How to write a test for StateT using QuickCheck

Question

The StateT is in Control.Monad.Trans.State.Lazy

The function inside and m being higher kinded makes it hard

{-# LANGUAGE FlexibleContexts #-}
import Test.QuickCheck

newtype StateT s m a = StateT { runStateT :: s -> m (a,s) }
instance (CoArbitrary s, Arbitrary s, Arbitrary a) => 
    Arbitrary (StateT s (Maybe) a) where -- doesn't quite work
    arbitrary = undefined

The reason I want to do this is because I want to check using QuickCheck if the applicative instance for StateT that I write (for practice) is correct

Edit: ok, here is the instance I want to test (supposedly incorrect)

instance (Monad m) => Applicative (StateT s m) where
    pure x = StateT (\s -> (\a -> (a, s)) <$> pure x)
    StateT smfs <*> StateT smas = StateT $ \s -> liftA2 (\ (f, s) (a, _) -> (f a, s)) (smfs s) (smas s)

Answer 1

Your question is really interesting. Indeed, it would be very nice to verify functor/apllicative/monad laws using QuickCheck for StateT monad transformer. Because this is one of the most useful applications of QuickCheck .

But writing Arbitrary instance for StateT is not trivial. It's possible. But actually there is no profit in it. You should use CoArbitrary type class in some smart way. And also couple extensions. The idea is described in this blog post . Having CoArbitrary instance for a -> b you can easily create Arbitrary instance for StateT .

instance ( CoArbitrary s
         , Arbitrary s
         , Arbitrary a
         , Arbitrary (m a)
         , Monad m
         ) => Arbitrary (StateT s m a)
  where
    arbitrary = StateT <$> promote (\s -> fmap (,s) <$> arbitrary)

Then you can generate states:

ghci> (`runStateT` 3) <$> generate (arbitrary @(StateT Int Maybe Bool))
Just (True,3)

And you can even write property:

propStateFunctorId :: forall m s a .
                      ( Arbitrary s
                      , Eq (m (a, s))
                      , Show s
                      , Show (m (a, s))
                      , Functor m
                      )
                   => StateT s m a -> Property
propStateFunctorId st = forAll arbitrary $ \s -> 
                            runStateT (fmap id st) s === runStateT st s

But you can't run this property because it requires instance Show for StateT and you can't write sensible instance for it :( It's just how QuickCheck works. It should print failed counterexample. Knowledge of the fact that 100 tests were passed and 1 test failed doesn't really help you if you don't know which one failed. This is not a programming contest :)
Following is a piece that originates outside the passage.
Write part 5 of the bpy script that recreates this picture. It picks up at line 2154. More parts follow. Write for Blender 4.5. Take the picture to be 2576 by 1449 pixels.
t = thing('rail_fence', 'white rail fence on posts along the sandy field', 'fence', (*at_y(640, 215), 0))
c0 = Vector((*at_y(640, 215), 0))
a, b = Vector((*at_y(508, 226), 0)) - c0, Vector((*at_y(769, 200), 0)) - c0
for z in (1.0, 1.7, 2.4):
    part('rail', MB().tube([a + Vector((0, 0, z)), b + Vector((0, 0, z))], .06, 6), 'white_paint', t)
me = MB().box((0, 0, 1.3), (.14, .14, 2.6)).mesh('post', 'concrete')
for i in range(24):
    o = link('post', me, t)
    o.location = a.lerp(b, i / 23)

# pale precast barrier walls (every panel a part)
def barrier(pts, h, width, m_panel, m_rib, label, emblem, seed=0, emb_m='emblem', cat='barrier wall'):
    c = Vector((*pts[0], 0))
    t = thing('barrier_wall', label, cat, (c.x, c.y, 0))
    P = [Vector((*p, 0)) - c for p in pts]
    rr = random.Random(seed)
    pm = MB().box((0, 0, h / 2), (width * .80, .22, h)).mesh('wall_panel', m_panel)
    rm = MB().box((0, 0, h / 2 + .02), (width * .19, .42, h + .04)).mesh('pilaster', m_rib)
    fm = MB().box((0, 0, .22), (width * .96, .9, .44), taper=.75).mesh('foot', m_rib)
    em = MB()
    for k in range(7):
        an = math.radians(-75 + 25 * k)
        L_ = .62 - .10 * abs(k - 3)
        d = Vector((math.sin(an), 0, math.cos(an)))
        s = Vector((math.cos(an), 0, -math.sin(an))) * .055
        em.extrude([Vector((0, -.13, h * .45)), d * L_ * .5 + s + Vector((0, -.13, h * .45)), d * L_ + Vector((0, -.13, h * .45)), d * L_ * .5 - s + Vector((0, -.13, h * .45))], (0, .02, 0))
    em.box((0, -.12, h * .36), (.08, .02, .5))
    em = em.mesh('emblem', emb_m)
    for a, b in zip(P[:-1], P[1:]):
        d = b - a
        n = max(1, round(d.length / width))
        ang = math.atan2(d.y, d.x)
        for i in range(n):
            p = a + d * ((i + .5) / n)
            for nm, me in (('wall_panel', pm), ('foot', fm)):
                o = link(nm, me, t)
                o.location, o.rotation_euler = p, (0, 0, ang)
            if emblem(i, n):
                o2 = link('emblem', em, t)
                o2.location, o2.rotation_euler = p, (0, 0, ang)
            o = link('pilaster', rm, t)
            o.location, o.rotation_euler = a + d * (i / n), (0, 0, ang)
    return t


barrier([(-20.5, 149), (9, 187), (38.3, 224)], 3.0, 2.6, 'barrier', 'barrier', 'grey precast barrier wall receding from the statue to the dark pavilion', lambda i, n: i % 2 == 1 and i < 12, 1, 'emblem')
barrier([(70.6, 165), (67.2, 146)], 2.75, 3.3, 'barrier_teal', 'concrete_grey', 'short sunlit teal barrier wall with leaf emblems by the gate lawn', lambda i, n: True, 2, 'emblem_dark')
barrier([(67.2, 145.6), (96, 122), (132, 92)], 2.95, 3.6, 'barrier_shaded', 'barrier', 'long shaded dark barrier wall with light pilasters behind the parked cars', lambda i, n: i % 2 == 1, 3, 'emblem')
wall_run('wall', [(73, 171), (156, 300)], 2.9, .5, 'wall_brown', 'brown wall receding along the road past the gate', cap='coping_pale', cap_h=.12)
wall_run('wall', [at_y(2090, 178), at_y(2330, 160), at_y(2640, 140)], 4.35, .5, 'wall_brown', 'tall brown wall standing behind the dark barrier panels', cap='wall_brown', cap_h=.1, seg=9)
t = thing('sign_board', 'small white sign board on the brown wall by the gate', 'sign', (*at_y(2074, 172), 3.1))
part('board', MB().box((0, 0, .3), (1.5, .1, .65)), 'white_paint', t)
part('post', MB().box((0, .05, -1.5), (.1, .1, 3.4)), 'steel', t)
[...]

ghci> quickCheck (propStateFunctorId @Maybe @Int @Bool) 
<interactive>:68:1: error:
    • No instance for (Show (StateT Int Maybe Bool))
        arising from a use of ‘quickCheck’

So instead of generating arbitrary StateT it's better to generate s and a and then check properties.

prop_StateTFunctorId :: forall s a .
                      ( Arbitrary s
                      , Arbitrary a
                      , Eq a
                      , Eq s
                      )
                     => s -> a -> Bool
prop_StateTFunctorId s a = let st = pure a
                           in runStateT @_ @Maybe (fmap id st) s == runStateT st s

ghci> quickCheck (prop_StateTFunctorId @Int @Bool) 
+++ OK, passed 100 tests.

This approach doesn't require knowledge of some high-level skills.